That's one of a handful of steps Cutler announced yesterday in presenting the authority's new "Customer Service Plan." Call it the kinder and gentler Parking Authority.
There are plans to give you more than the current eight days to pay tickets before you start getting hit for late penalties, though that will require City Council approval.
"Some of (these steps) are very, very good news for people who park their cars in the City of Philadelphia," Mayor Rendell said at a news conference yesterday.
The new policy on voiding tickets that are being written when you arrive won't be in place for a few weeks. Cutler said she'll have to print forms that the driver will have to sign, and ticket-writers will have to radio in to a supervisor when they're voiding one.
"We have to keep track of where those voids are happening and how often and to whom," Cutler said. "For my own reasons, I'd like know if the same person is having their ticket voided 20 times a week."
Cutler also said the authority has undertaken a program to repay motorists who've inadvertently overpaid for past tickets or penalties.
Cutler said Philadelphia was following the lead of Boston, which repaid more than $2 million to motorists over the last year.
The Boston repayment effort came after articles in the Boston Herald documented the overpayments, and the fact that the Boston Transportation Department had done nothing about them.
The Daily News has been requesting information on ticket overpayments from the Philadelphia Parking Authority since October.

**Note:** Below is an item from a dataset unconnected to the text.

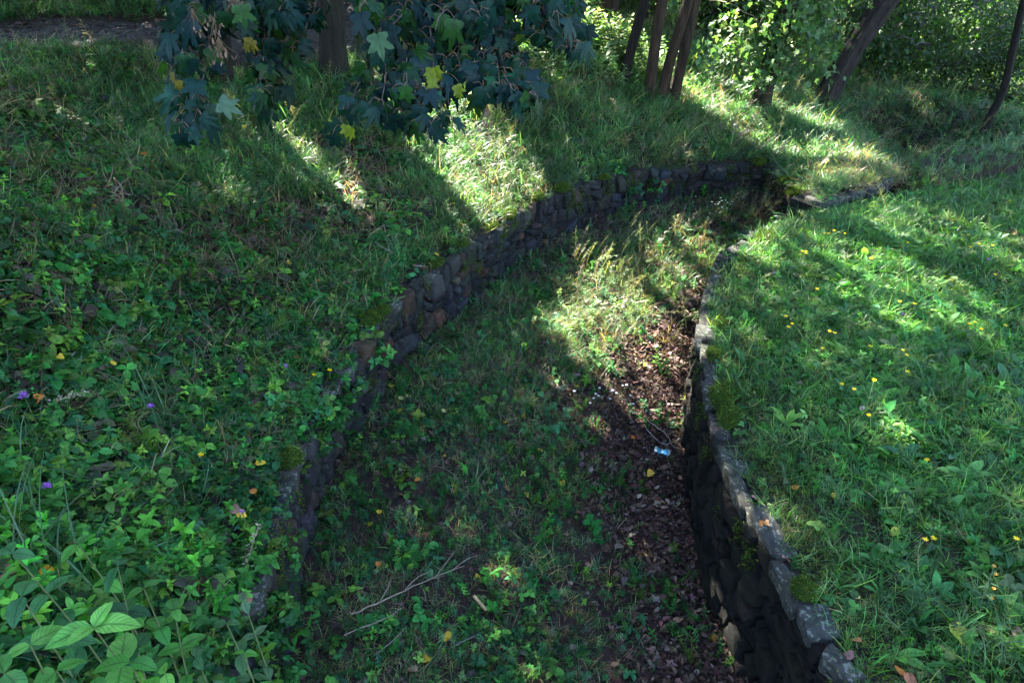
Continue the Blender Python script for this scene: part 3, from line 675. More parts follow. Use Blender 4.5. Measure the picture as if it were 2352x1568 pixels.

Other steps announced by Cutler include:
* Having a cashier at the authority's impoundment lot, so owners pay a fine and pick up their towed car at one location.
* Free parking while you pay fines or attend hearings at the 9th and Filbert streets parking violations branch office. Currently, people get tickets while paying their tickets.
* More cashiers and longer hours at the parking violations branch. Cutler says hours will be longer than any city in the country.
* More time to pay tickets, 15 days instead of eight, if City Council approves.
* Clearer and better-maintained parking signs.
* A new complaint resolution unit to monitor and investigate citizen gripes.
* "Caution" signs to alert motorists on meters in areas that are tow zones during some hours.
* New training for employees to "enhance the degree of parking professionalism and courtesy exhibited by all personnel."